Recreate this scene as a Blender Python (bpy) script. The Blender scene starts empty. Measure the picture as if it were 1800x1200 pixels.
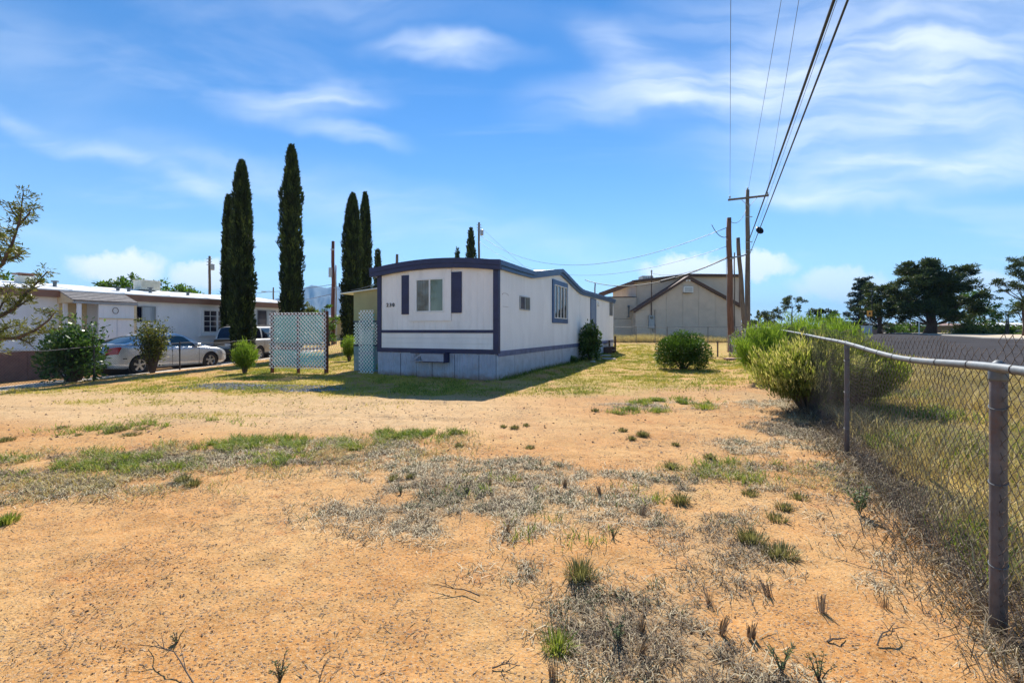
import bpy, math, random
import numpy as np
from mathutils import Vector, Matrix
rng = np.random.default_rng(7)
random.seed(7)
S = bpy.context.scene
COL = S.collection

# ------------------------------------------------------------------ camera
EYE = 1.42
cam = bpy.data.cameras.new('camera')
camo = bpy.data.objects.new('camera', cam)
COL.objects.link(camo)
camo.location = (0, 0, EYE)
camo.rotation_euler = (math.radians(90), 0, 0)
cam.sensor_width = 36
cam.lens = 16.0
cam.shift_y = -19 / 1800
cam.clip_start = 0.05
cam.clip_end = 30000
S.camera = camo

# ------------------------------------------------------------------ light
SUN_EL, SUN_AZ = math.radians(41.5), math.radians(4)    # azimuth from +Y towards +X
sd = Vector((math.sin(SUN_AZ) * math.cos(SUN_EL), math.cos(SUN_AZ) * math.cos(SUN_EL), math.sin(SUN_EL)))
sun = bpy.data.lights.new('sun', 'SUN')
sun.energy = 5.0
sun.angle = math.radians(0.53)
sun.color = (1.0, 0.955, 0.88)
suno = bpy.data.objects.new('sun', sun)
COL.objects.link(suno)
suno.rotation_euler = (-sd).to_track_quat('-Z', 'Y').to_euler()
suno.location = (0, 0, 50)
VS = S.view_settings
S.display_settings.display_device = 'sRGB'
VS.view_transform = 'Standard'
VS.look = 'None'
VS.exposure = 0.82
VS.gamma = 1
VS.use_curve_mapping = False
try:
    S.cycles.use_denoising = True
    S.cycles.max_bounces = 8
    S.cycles.diffuse_bounces = 3
    S.cycles.glossy_bounces = 3
    S.cycles.transmission_bounces = 4
    S.cycles.transparent_max_bounces = 8
    S.cycles.volume_bounces = 0
    S.cycles.sample_clamp_indirect = 6
except Exception:
    pass

W = bpy.data.worlds.new('World')
S.world = W
W.use_nodes = True
wt = W.node_tree
for n_ in list(wt.nodes):
    wt.nodes.remove(n_)


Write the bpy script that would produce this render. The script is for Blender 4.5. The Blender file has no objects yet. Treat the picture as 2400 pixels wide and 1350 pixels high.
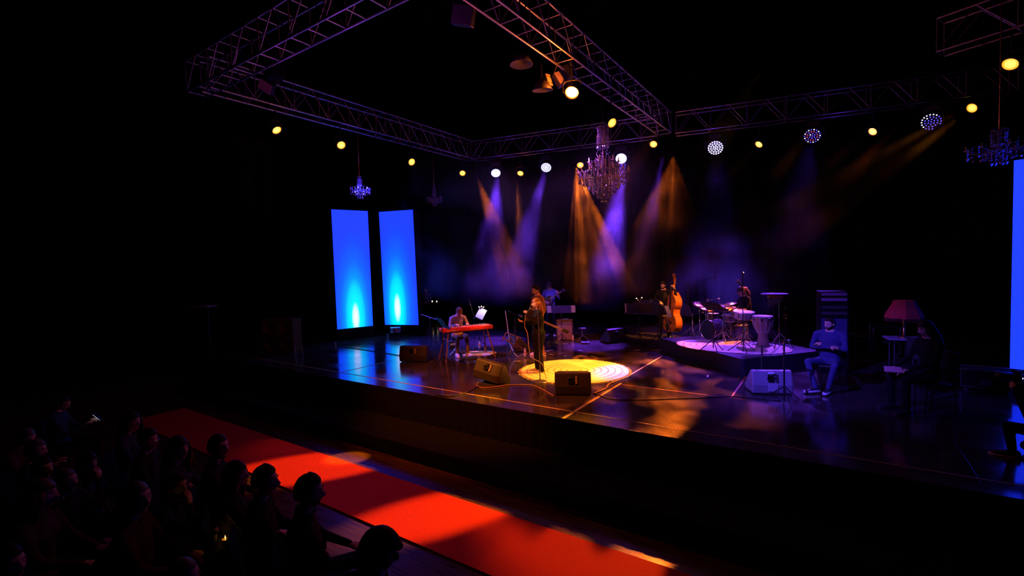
import bpy, bmesh, math, random
import numpy as np
from mathutils import Vector, Matrix, Euler, noise
SC = bpy.context.scene
COL = SC.collection
PI = math.pi
RAD = math.radians
rnd = random.Random(7)

# ------------------------------------------------------------------ camera
F = 1105.0
CAMH = 2.4                                      # eye height above the stage deck; deck is z = 0
RX, RY, RZ = (0.82772753, 0.00152342, -0.56112817), (0.56031673, -0.05607168, 0.82637832), (-0.03020447, -0.99842558, -0.04726567)
cam_d = bpy.data.cameras.new('camera'); cam = bpy.data.objects.new('camera', cam_d); COL.objects.link(cam)
cam_d.sensor_width = 36; cam_d.lens = F / 2400 * 36; cam_d.clip_start = 0.05; cam_d.clip_end = 200
cam.matrix_world = Matrix(((RX[0], -RX[1], -RX[2], 0), (RY[0], -RY[1], -RY[2], 0), (RZ[0], -RZ[1], -RZ[2], CAMH), (0, 0, 0, 1)))
SC.camera = cam

def ray(px, py):
    v = (px - 1200.0, py - 675.0, F)
    return Vector([sum(a * b for a, b in zip(r, v)) for r in (RX, RY, RZ)])
def P(px, py, z=0.0):                           # point of the picture on the level plane z
    v = ray(px, py); t = (z - CAMH) / v.z
    return Vector((v.x * t, v.y * t, z))
def PV(px, py, a, b):                           # on the upright plane through a, b
    v = ray(px, py); n = Vector((b[1] - a[1], a[0] - b[0]))
    t = (n.x * a[0] + n.y * a[1]) / (n.x * v.x + n.y * v.y)
    return Vector((v.x * t, v.y * t, CAMH + v.z * t))
def PY(px, py, y): return PV(px, py, (0, y), (1, y))

# ------------------------------------------------------------------ world, view
SC.view_settings.view_transform = 'Standard'; SC.view_settings.look = 'None'
SC.view_settings.exposure = 0.0; SC.view_settings.gamma = 1.0; SC.view_settings.use_curve_mapping = False
w = bpy.data.worlds.new('world'); SC.world = w; w.use_nodes = True
w.node_tree.nodes['Background'].inputs[0].default_value = (0.01, 0.01, 0.03, 1)
w.node_tree.nodes['Background'].inputs[1].default_value = 0.02
SC.cycles.use_denoising = True
SC.cycles.max_bounces = 6; SC.cycles.diffuse_bounces = 2; SC.cycles.glossy_bounces = 3
SC.cycles.transmission_bounces = 4; SC.cycles.volume_bounces = 0; SC.cycles.transparent_max_bounces = 6
SC.cycles.caustics_reflective = False; SC.cycles.caustics_refractive = False
SC.cycles.volume_step_rate = 1.0; SC.cycles.volume_max_steps = 256
SC.cycles.sample_clamp_indirect = 3.0

AMBER = (1.0, 0.155, 0.01); KEY = (1.0, 0.42, 0.008); PURPLE = (0.17, 0.035, 1.0); BLUE = (0.03, 0.05, 1.0)
def spot(name, pos, target, color, power, angle, blend=0.5, size=0.06, gobo=None, vol=1.0):
    l = bpy.data.lights.new(name, 'SPOT'); l.color = color; l.energy = power
    l.spot_size = RAD(angle); l.spot_blend = blend; l.shadow_soft_size = size
    try: l.volume_factor = vol
    except Exception: pass
    o = bpy.data.objects.new(name, l); COL.objects.link(o); o.location = pos
    o.rotation_euler = (Vector(target) - Vector(pos)).to_track_quat('-Z', 'Y').to_euler()
    if gobo:                                    # a cut metal pattern plate in the lantern: bright and dark breaks in the beam
        l.use_nodes = True; nt = l.node_tree; em = nt.nodes['Emission']
        tc = nt.nodes.new('ShaderNodeTexCoord'); nz = nt.nodes.new('ShaderNodeTexNoise'); rp = nt.nodes.new('ShaderNodeValToRGB')
        mp = nt.nodes.new('ShaderNodeMapping'); mp.inputs['Scale'].default_value = (gobo[0], gobo[0] * gobo[2], gobo[0])
        mp.inputs['Location'].default_value = (gobo[3], 0, 0)
        nt.links.new(tc.outputs['Normal'], mp.inputs[0]); nt.links.new(mp.outputs[0], nz.inputs['Vector'])
        nz.inputs['Scale'].default_value = 1.0; nz.inputs['Detail'].default_value = 1.5
        rp.color_ramp.elements[0].position = gobo[1]; rp.color_ramp.elements[1].position = gobo[1] + 0.08
        rp.color_ramp.elements[0].color = (0, 0, 0, 1)
        nt.links.new(nz.outputs['Fac'], rp.inputs[0]); nt.links.new(rp.outputs[0], em.inputs['Strength'])
    return o
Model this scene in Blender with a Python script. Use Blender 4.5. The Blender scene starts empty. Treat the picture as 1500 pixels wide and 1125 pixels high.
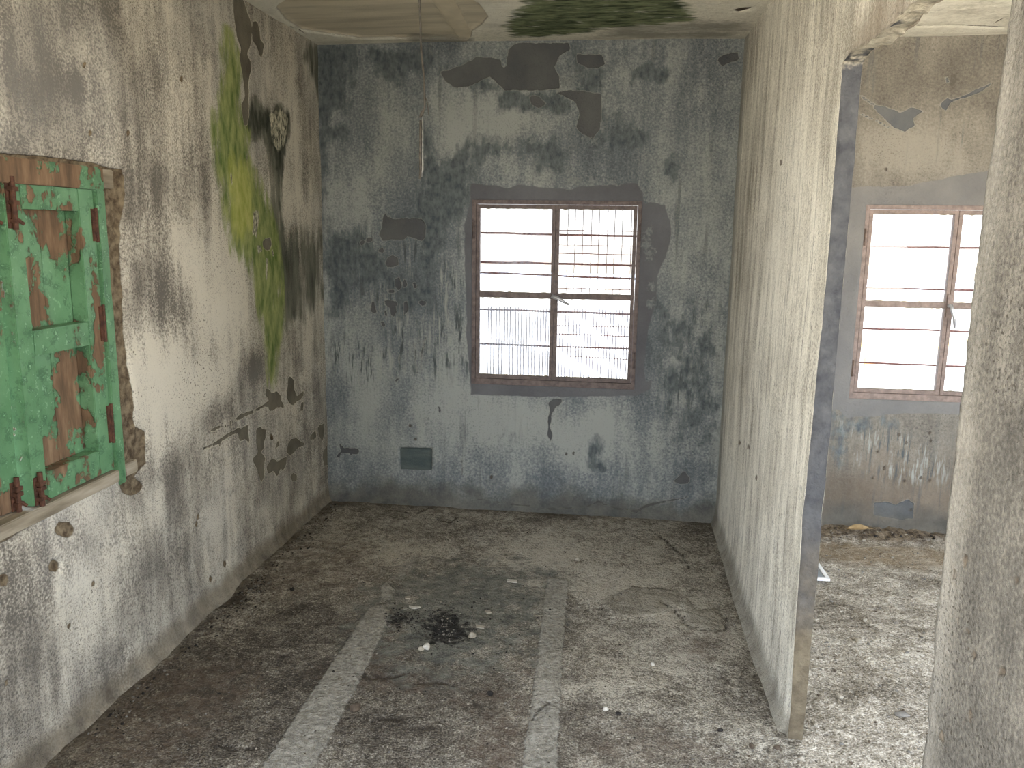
import bpy, bmesh, math, random
import numpy as np
from mathutils import Vector
random.seed(5)
SC = bpy.context.scene
COL = SC.collection
# ------------------------------------------------------------------ camera
F, YAW, PIT, ROL, CH = 1197.764, -0.126249, -0.185536, 0.014378, 1.6442
D, L, R, H = 4.648, 1.7173, 0.6111, 2.65          # back wall y, left wall x=-L, partition x=R, ceiling
TH = 0.0527                                        # partition thickness
DY0, DY1, DZ = 1.504, 2.5494, 2.128                # doorway in the partition
_cy, _sy, _cp, _sp = math.cos(YAW), math.sin(YAW), math.cos(PIT), math.sin(PIT)
FW = np.array([_sy*_cp, _cy*_cp, _sp]); R0 = np.array([_cy, -_sy, 0.]); U0 = np.cross(R0, FW)
_c, _s = math.cos(ROL), math.sin(ROL)
RV, UV = _c*R0+_s*U0, -_s*R0+_c*U0
EYE = np.array([0, 0, CH])
cd = bpy.data.cameras.new('camera'); cam = bpy.data.objects.new('camera', cd); COL.objects.link(cam)
cd.sensor_width = 36; cd.lens = F/1500*36; cd.clip_start = .02
from mathutils import Matrix
m = Matrix(((RV[0], UV[0], -FW[0], 0), (RV[1], UV[1], -FW[1], 0), (RV[2], UV[2], -FW[2], CH), (0, 0, 0, 1)))
cam.matrix_world = m
SC.camera = cam
def hit(px, axis, val):
    d = FW+RV*(px[0]-750)/F-UV*(px[1]-562.5)/F
    return EYE+d*(val-EYE[axis])/d[axis]
def Q(ox, oy, s, *pts):                            # points read from an enlarged view of the photograph
    return [(ox+x/s, oy+y/s) for x, y in pts]

# ------------------------------------------------------------------ numpy noise
def _h(ix, iy, iz, seed):
    n = (ix.astype(np.int64)*374761393+iy.astype(np.int64)*668265263+iz.astype(np.int64)*2147483647+seed*1274126177) & 0xffffffff
    n = ((n ^ (n >> 13))*1274126177) & 0xffffffff
    n = ((n ^ (n >> 15))*2246822519) & 0xffffffff
    return ((n ^ (n >> 16)) & 0xffff)/65535.
def vnoise(P, seed=0):
    i = np.floor(P).astype(np.int64); f = P-i; f = f*f*(3-2*f); o = 0
    for a in (0, 1):
        for b in (0, 1):
            for c in (0, 1):
                w = (f[:, 0] if a else 1-f[:, 0])*(f[:, 1] if b else 1-f[:, 1])*(f[:, 2] if c else 1-f[:, 2])
                o = o+w*_h(i[:, 0]+a, i[:, 1]+b, i[:, 2]+c, seed)
    return o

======

• **Exercise instructions**
Copy exactly the lines running from the beginning of the listing through the line that has "COL = S.collection". Drop the pictures.

• **Exercise answer**
Recreate this scene as a Blender Python (bpy) script. The Blender scene starts empty. Measure the picture as if it were 1800x1200 pixels.
import bpy, math, random
import numpy as np
from mathutils import Vector, Matrix
rng = np.random.default_rng(7)
random.seed(7)
S = bpy.context.scene
COL = S.collection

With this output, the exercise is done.